Human/social service providers, schools and the Pierce County Superior Court would be required to preorder and prepay for tickets.

Board meetings usually begin at 4:00 p.m. and are held in the Main Training Room (The Rainier Room) on the first floor of Pierce Transit’s Training Center, Building 5, directly across 96th Street from our Maintenance Base.  Address: 3720 96th St SW, Lakewood, WA.

According to spokesperson Rochelle Ogershok, Metro has no plans to discontinue ticket book sales.

13 Replies to “Pierce Transit to End Sale of Ticket Books”

  1. These ticket books were a deal, no doubt. I used to buy them all the time, but as soon as I got my Orca card, I stopped buying them. The convenience of the Orca card far out ways the discount of the ticket books.

  2. I would love to see the next fare increase be for cash fares only. Current fares would remain in place for at least 6 months if paid by pass or e-purse on ORCA. This would really encourage ORCA use. The readers have been really good lately and people are getting used to the system. When passengers use ORCA correctly, it is faster than even Puget Pass.

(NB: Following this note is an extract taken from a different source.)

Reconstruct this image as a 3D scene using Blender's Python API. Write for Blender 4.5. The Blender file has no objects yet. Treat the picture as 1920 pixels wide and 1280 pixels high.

    1. There has been an improvement with increased use, partially due to customers getting used to using them and applying the right wrist English (I still love it best when someone does a “butt dance” to put the wallet in their back pocket against the reader so they don’t have to take it out).

      I continue to be stymied (and unfairly embarassed) however by the spontaneous “out of service” errors that I still occasionally get – only correctable by waitig until I reach a layover, going outside the bus and shutting off the main battery switch to reboot all onboard systems. Meanwhile the cusomters think that *I* did something wrong – all because someone in engineering land didn’t have the foresight to put a reset button INSIDE the bus.

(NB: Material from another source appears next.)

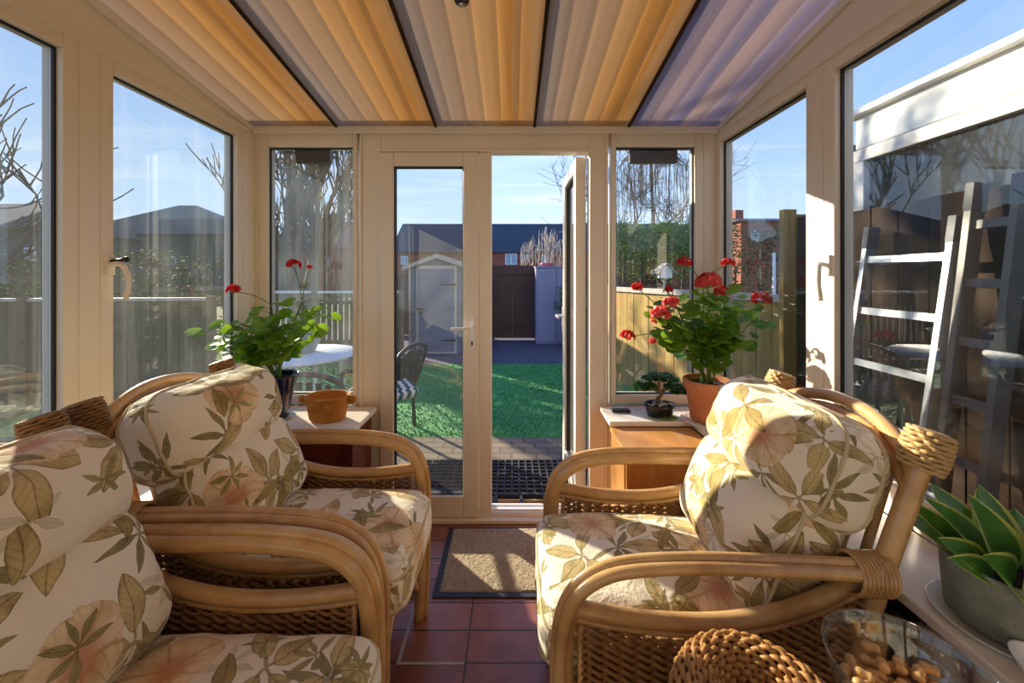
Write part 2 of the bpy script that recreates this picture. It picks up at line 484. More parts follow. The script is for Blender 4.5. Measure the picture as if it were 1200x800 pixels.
def m_terra(n):
    v = n.coord(); nz = n.noise(v, 9, 4, .6); n2 = n.noise(v, 60, 3)
    c = n.ramp(nz, [(.25, hexc('b87249')), (.55, hexc('cd875c')), (.85, hexc('dca480'))])
    n.out(n.bsdf(c, .75, spec=.2, normal=n.bump(n2, .2, .003)))
mat('terracotta', m_terra)
def m_concrete(n):
    v = n.coord(); nz = n.noise(v, 18, 5, .7); n2 = n.noise(v, 70, 3)
    c = n.ramp(nz, [(.3, hexc('6b6f63')), (.55, hexc('868a7c')), (.8, hexc('a4a796'))])
    n.out(n.bsdf(c, .7, normal=n.bump(n2, .25, .003)))
mat('pot_concrete', m_concrete)

def m_leaf(name, a, b, tr=.35, scale=14, rough=.45, rim=None):
    def f(n):
        v = n.coord(); nz = n.noise(v, scale, 3)
        c = n.mix(nz, hexc(a), hexc(b))
        if rim:
            u, w, _ = n.sep(n.coord('UV'))
            e = n.smooth((u-.5).abs(), .36, .43)
            st = n.smooth(((w*13).sin()*.5 + n.noise(v, 60, 2)), .9, 1.2)
            c = n.mix(st*.35, c, hexc('8fae62')); c = n.mix(e, c, hexc(rim))
        n.out(n.mixsh(tr, n.bsdf(c, rough), n.translucent(c if name.startswith('petal') else n.mix(.4, c, hexc('a8cf3c')))))
    mat(name, f)
m_leaf('leaf_geranium', '4a7f24', '86ae38', .5)
m_leaf('leaf_geranium_pale', '5f8f28', 'a4c444', .55)
m_leaf('leaf_bonsai', '24501f', '4f8a34', .3)
m_leaf('leaf_sansevieria', '2f6428', '5a9438', .18, 20, .3, rim='c6cf6a')
m_leaf('leaf_hedge', '2c4a1c', '64852f', .3, 3)
m_leaf('leaf_dark', '26301c', '3a4a2a', .1, 3, .9)
m_leaf('petal_red', 'c8141a', 'e0302c', .3, 40)
m_leaf('petal_pink', 'd62a30', 'f06a66', .3, 40)
m_leaf('willow_twig', '8d7f66', 'b5a78c', .1)

def m_glass(name, haze=.03, streak=.0, tint=(1, 1, 1), refl=1.0):
    def f(n):
        ge = n.new('ShaderNodeNewGeometry'); dp = n.new('ShaderNodeVectorMath'); dp.operation = 'DOT_PRODUCT'
        n.link(ge.outputs['Incoming'], dp.inputs[0]); n.link(ge.outputs['Normal'], dp.inputs[1])
        ca = S(n.nt, dp.outputs['Value']).abs().inv().max(0.0)
        fres = ca.pow(5.0) * .955 + .045
        tr = n.new('ShaderNodeBsdfTransparent'); tr.inputs[0].default_value = (*tint, 1)
        gl = n.new('ShaderNodeBsdfGlossy'); gl.inputs[1].default_value = .0; gl.inputs[0].default_value = (.95, .97, 1, 1)
        sh = n.mixsh((fres*refl).clamp(), S(n.nt, tr.outputs[0]), S(n.nt, gl.outputs[0]))
        v = n.coord()
        d = n.noise(n.mapping(v, (18, 18, .8)), 1.0, 4, .6)
        sp = n.smooth(n.noise(v, 3.0, 3), .4, .7)
        h = (n.smooth(d, .45, .75)*streak + sp*streak*.6 + haze).clamp()
        df = n.new('ShaderNodeBsdfDiffuse'); df.inputs[0].default_value = (.8, .8, .78, 1)
        dt = n.mixsh(.6, S(n.nt, df.outputs[0]), n.translucent((.8, .8, .76)))
        n.out(n.mixsh(h, sh, dt))
    return mat(name, f)
m_glass('glass_clean', .008, .004, (.93, .95, .94))
m_glass('glass_dusty', .015, .05, (.85, .88, .86))
m_glass('glass_bowl', .01, .0, (.95, .97, .97), 1.5)
def m_refl_glass(n):
    n.out(n.bsdf((.045, .05, .05), .03, spec=1.0, coat=1.0))
mat('glass_mirror', m_refl_glass)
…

    2. A thought occurred to me today after watching a couple of Orca with E-purse users – I’m wondering if some of them haven’t figured out how to cheat the system by *deliberately* waving their card in front of the reader in such a way so that they register, but the reader doesn’t have time to share data with the chip in the card. By merely flicking the card in front of the reader, it registers “please try again” and most of the time drivers won’t actually ask them to try again, assuming that the reader is being cranky or just wanting to keep the flow of traffic moving off of the bus.

      Want to save money with Orca? Get an e-purse and make sure that at least some of the time you don’t fully tap your card. Free ride.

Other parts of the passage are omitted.